Axis AMCs patrol the sea lanes looking innocuous and trying to sink stuff.
Electric Submarines CAN'T chase stuff down. Even operating on the surface they are simply too slow. They work by getting in front of a target and having a crack before the target speeds off. Picket lines like you are suggesting.

So, like you have noted they want choke points or well trodden routes. There are two problems. Choke points are obvious to both sides so the defenders can make the choke point too uncomfortable submarines via mines or patrols. Secondly they can simply reroute a convoy. Under normal circumstances individually routed ships take up a huge area making it easier to at least find a single ship and sink it. Convoys work by concentrating ships in a tiny location that is hard to find. Even an undefended convoy reduces losses because they simply don't get found.

This is why the problem for the Germans is more than just more U-Boats. They need to be able to direct those U-Boats to where they can be effective. So you need recon units (eg long range aircraft), then a way of directing the subs. In theory Wolf Packs do this. The subs form a picket line to detect the convoy, then tell Calais who then tell the rest of the subs were to mass. Unfortunately all of that radio traffic gives their position away so the convoy get rerouted.
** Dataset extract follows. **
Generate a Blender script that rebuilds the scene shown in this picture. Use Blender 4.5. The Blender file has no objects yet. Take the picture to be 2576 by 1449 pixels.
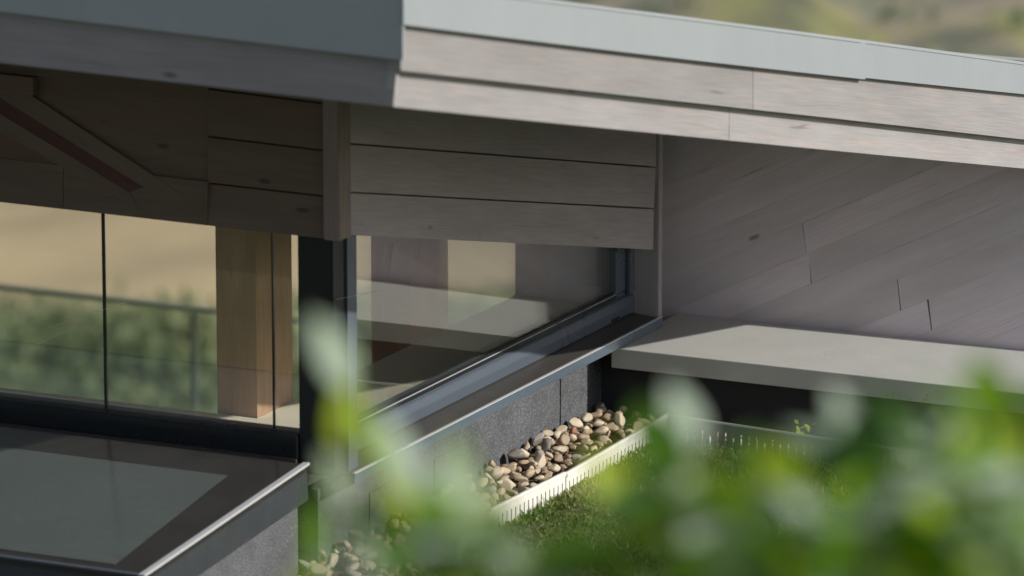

This happened a lot.

That is the challenge the Germans have to overcome.
 
Sounds like a WALLIE phantasy or NATO nightmare. Wars are fought by soldiers officers and generals, More KV/T-34 just mean more bootie for the Wehrmacht to capture. The soviets still have the same myopic view of soldiers and warfare and will take a decade to recover from the purges and catch up with modern war .

Seeing those tanks as easy booty to capture requires the Generals to believe that the Soviet Army is going to fold rather than fight.

That’s a reasonable belief when the Soviet Army is dealing with fallout from the purges. By 1942, that fallout is mostly gone. The Soviets has competent enough leaders to be able to stand and fight rather than break and run or surrender by then.